Best Museum 

Readers' Pick

click to enlarge “The Dirty South: Contemporary Art, Material Culture and the Sonic Impulse” is on display at the Virginia Museum of Fine Arts through Sept. 6.

Scott Elmquist/File

“The Dirty South: Contemporary Art, Material Culture and the Sonic Impulse” is on display at the Virginia Museum of Fine Arts through Sept. 6.

First Place:

Virginia Museum of Fine Arts (Hall of Fame Winner)

200 N. Arthur Ashe Blvd.
340-1400
vmfa.museum

Second Place: Science Museum of Virginia
Third Place: White House of the Confederacy
Honorable Mention: The Valentine

The Virginia Museum of Fine Arts, or VMFA as its more commonly called, just keeps getting better with age. Not only has it made a concerted effort to diversify both its staff and exhibitions, notably adding the popular sculpture “Rumors of War” by artist Kehinde Wiley in front of the museum in 2019, but it also recently announced its largest ever expansion. The renovation, which carries a price tag of $190 million, will add a 100,000-square-foot wing, renovate 45,000 square feet of existing space, and provide a stand-alone 40,000-square-foot collections center, making the VMFA one of the largest contemporary art museums in the country. In more good news, it will be adding roughly 300 parking spaces.

According to a recent Style Weekly cover story, Alex Nyerges, the museum’s director and chief executive, said the new special exhibitions space would be a huge boost. “It will allow us to have two major special exhibitions on at the same time and it will help us increase our attendance, increase our revenue,” he said. “It’s going to increase tourism, giving people more reasons to come to Richmond.”

Internationally renowned architecture firm SmithGroup started working on the expansion last month, but you can expect it to take roughly two years of design work and two years of construction, likely to be finished in late 2025.

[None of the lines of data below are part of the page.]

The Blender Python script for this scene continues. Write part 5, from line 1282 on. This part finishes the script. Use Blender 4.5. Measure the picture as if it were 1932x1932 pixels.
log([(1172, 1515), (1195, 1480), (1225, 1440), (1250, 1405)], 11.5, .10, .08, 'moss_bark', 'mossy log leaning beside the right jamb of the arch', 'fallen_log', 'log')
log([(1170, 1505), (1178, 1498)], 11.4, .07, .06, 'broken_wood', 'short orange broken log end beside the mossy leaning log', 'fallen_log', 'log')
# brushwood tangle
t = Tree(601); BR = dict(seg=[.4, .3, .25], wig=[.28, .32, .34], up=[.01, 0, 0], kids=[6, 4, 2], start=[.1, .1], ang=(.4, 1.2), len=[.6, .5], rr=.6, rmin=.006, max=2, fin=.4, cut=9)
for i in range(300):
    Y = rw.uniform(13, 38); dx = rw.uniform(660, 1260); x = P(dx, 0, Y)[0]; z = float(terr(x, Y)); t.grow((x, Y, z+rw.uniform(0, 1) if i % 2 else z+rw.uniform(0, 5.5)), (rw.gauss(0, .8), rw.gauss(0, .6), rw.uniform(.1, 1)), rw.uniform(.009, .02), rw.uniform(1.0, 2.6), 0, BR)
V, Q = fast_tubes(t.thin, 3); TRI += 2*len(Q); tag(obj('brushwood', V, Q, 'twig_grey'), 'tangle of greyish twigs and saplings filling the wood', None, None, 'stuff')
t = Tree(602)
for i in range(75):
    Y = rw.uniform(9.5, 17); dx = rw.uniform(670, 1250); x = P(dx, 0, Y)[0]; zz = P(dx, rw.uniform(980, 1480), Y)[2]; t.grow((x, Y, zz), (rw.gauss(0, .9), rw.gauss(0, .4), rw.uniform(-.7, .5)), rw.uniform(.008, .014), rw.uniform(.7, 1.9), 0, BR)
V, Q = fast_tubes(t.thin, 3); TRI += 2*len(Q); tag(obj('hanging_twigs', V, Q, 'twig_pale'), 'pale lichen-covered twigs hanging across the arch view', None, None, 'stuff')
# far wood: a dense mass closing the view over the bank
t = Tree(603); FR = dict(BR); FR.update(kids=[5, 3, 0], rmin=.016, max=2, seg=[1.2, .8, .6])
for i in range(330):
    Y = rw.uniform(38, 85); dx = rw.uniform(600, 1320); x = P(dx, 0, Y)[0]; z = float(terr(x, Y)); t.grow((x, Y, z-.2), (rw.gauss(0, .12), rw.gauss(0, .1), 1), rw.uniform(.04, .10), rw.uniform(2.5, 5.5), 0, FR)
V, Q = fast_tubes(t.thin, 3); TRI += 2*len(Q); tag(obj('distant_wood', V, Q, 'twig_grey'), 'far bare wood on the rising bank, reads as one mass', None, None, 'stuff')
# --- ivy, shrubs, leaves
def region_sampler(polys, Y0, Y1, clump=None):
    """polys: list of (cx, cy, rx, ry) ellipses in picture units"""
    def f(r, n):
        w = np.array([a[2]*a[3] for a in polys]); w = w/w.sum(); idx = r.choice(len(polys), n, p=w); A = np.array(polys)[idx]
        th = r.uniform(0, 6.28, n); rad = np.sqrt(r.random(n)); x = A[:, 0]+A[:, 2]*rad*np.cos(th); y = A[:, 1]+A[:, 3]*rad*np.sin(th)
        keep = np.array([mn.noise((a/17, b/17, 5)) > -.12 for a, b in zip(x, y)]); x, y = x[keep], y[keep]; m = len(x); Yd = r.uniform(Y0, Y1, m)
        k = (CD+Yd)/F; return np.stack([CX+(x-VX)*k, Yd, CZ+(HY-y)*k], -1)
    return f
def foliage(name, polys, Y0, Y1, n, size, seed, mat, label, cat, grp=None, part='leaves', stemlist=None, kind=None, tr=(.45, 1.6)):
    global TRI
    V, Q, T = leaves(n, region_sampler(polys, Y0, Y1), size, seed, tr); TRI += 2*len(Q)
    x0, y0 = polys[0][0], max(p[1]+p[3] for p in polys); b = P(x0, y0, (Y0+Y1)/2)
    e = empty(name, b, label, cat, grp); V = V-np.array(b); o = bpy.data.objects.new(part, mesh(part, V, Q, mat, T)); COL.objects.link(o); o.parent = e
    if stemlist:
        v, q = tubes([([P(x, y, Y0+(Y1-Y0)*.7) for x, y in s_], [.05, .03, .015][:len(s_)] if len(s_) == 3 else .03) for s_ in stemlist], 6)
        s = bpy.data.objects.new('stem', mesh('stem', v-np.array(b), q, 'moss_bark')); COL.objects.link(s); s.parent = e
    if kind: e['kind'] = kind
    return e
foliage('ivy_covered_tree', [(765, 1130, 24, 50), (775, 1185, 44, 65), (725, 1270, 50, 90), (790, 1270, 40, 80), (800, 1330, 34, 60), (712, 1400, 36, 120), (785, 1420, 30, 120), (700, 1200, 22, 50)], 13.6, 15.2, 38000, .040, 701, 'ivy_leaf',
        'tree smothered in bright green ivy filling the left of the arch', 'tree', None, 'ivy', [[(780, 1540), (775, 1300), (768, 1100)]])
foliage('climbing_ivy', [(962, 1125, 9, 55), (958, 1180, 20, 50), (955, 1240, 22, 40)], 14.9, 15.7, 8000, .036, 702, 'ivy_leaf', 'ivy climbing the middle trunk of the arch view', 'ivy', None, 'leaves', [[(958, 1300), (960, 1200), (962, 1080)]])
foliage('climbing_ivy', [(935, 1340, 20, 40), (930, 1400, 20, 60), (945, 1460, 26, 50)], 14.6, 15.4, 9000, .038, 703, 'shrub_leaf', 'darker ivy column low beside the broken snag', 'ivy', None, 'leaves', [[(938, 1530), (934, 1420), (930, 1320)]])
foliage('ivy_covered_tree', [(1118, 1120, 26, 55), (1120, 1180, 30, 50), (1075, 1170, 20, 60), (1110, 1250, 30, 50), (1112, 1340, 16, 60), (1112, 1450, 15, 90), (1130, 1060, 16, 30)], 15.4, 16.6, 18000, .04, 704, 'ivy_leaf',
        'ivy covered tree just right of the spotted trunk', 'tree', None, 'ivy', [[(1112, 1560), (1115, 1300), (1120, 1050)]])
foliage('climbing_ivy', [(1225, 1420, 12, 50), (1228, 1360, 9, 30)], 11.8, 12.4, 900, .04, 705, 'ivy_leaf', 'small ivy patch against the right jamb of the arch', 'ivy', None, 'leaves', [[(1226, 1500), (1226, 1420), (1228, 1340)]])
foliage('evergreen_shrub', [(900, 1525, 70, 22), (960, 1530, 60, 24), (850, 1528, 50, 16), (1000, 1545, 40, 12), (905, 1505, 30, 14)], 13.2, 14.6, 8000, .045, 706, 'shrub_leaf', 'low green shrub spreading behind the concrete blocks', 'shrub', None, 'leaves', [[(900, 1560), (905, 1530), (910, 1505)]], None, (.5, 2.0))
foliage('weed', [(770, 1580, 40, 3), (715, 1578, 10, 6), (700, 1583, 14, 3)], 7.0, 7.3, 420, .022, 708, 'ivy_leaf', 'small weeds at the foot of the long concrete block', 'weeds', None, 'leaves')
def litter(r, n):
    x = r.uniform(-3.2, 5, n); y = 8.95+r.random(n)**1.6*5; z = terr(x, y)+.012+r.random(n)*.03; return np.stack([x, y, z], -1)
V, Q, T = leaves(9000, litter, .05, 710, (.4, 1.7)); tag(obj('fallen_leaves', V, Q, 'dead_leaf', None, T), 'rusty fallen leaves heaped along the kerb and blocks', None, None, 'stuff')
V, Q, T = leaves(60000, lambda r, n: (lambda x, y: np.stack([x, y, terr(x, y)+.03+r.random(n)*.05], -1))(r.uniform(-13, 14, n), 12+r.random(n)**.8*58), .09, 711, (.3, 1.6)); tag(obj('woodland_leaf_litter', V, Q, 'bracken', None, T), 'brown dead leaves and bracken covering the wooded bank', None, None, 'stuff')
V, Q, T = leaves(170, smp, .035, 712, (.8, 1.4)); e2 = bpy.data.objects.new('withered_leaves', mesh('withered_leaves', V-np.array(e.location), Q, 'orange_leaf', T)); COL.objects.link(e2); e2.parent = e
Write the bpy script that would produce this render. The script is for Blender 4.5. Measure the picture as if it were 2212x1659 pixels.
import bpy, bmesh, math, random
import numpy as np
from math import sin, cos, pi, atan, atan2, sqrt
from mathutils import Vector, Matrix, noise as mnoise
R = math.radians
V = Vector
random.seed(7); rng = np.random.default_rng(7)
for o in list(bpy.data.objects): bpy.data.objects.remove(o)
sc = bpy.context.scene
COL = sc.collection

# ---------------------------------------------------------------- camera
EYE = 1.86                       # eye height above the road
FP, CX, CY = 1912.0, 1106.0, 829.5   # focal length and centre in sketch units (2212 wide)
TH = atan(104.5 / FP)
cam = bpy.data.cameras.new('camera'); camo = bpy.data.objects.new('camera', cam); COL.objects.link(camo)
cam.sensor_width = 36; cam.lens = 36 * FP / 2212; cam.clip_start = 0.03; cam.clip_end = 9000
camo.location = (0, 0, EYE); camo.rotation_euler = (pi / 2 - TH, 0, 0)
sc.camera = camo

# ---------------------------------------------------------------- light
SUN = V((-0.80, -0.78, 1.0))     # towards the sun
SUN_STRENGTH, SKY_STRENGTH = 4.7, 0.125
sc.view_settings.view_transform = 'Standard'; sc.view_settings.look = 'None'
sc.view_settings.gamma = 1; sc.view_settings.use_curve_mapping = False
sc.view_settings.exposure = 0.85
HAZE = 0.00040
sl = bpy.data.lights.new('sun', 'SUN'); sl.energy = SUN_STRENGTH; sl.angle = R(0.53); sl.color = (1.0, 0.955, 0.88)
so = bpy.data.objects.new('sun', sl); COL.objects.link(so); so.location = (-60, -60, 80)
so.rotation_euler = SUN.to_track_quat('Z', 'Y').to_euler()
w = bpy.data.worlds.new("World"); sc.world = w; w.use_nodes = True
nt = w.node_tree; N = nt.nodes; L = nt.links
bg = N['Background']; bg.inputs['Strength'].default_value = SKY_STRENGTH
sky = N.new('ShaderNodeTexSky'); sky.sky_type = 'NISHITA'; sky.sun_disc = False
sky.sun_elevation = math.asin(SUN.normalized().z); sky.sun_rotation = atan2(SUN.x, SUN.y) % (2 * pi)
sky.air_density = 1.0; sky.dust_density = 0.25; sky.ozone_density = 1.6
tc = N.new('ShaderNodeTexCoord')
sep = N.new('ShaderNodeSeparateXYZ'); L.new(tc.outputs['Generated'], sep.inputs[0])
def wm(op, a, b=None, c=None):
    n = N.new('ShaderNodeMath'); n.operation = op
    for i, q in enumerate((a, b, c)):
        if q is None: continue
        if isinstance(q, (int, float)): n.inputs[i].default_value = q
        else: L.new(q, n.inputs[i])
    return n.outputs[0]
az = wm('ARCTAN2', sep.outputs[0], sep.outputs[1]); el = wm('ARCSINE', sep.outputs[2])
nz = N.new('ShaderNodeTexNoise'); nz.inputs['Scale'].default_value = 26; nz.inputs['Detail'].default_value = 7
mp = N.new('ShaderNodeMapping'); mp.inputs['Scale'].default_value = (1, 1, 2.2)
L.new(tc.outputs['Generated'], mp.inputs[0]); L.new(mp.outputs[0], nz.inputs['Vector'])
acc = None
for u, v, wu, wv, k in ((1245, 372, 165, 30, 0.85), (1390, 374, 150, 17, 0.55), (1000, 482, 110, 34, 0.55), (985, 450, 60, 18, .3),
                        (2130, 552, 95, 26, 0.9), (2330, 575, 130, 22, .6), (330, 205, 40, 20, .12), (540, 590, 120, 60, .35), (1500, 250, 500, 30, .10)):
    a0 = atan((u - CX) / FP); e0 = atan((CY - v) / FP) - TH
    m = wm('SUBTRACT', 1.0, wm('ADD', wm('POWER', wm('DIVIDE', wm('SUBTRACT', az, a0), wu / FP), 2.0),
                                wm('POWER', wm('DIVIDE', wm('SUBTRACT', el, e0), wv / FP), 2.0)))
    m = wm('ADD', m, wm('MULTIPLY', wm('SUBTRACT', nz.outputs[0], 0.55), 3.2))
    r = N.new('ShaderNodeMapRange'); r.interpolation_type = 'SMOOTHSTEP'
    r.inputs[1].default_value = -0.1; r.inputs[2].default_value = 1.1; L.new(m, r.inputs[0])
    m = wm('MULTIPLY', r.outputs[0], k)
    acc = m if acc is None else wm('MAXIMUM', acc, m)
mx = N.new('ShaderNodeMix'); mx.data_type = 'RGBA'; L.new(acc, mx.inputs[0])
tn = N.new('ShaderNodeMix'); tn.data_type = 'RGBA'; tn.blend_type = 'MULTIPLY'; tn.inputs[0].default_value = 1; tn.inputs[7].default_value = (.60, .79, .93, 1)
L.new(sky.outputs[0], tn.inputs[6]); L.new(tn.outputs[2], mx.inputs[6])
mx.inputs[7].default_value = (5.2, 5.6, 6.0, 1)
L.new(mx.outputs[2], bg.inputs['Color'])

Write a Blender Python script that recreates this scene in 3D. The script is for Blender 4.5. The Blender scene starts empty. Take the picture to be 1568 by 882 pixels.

The museum’s latest major exhibition, “The Dirty South: Contemporary Art, Material Culture and the Sonic Impulse,” organized by Valerie Cassel Oliver, was recently reviewed positively by the New York Times, whose critic described it as “big and juicy” with a “particular resonance” to being seen in Richmond; that show will be traveling on to other museums. We can’t forget to add, the sculpture garden behind the museum is a great place to people watch and just hang out with friends or a book on a beautiful day in the presence of art.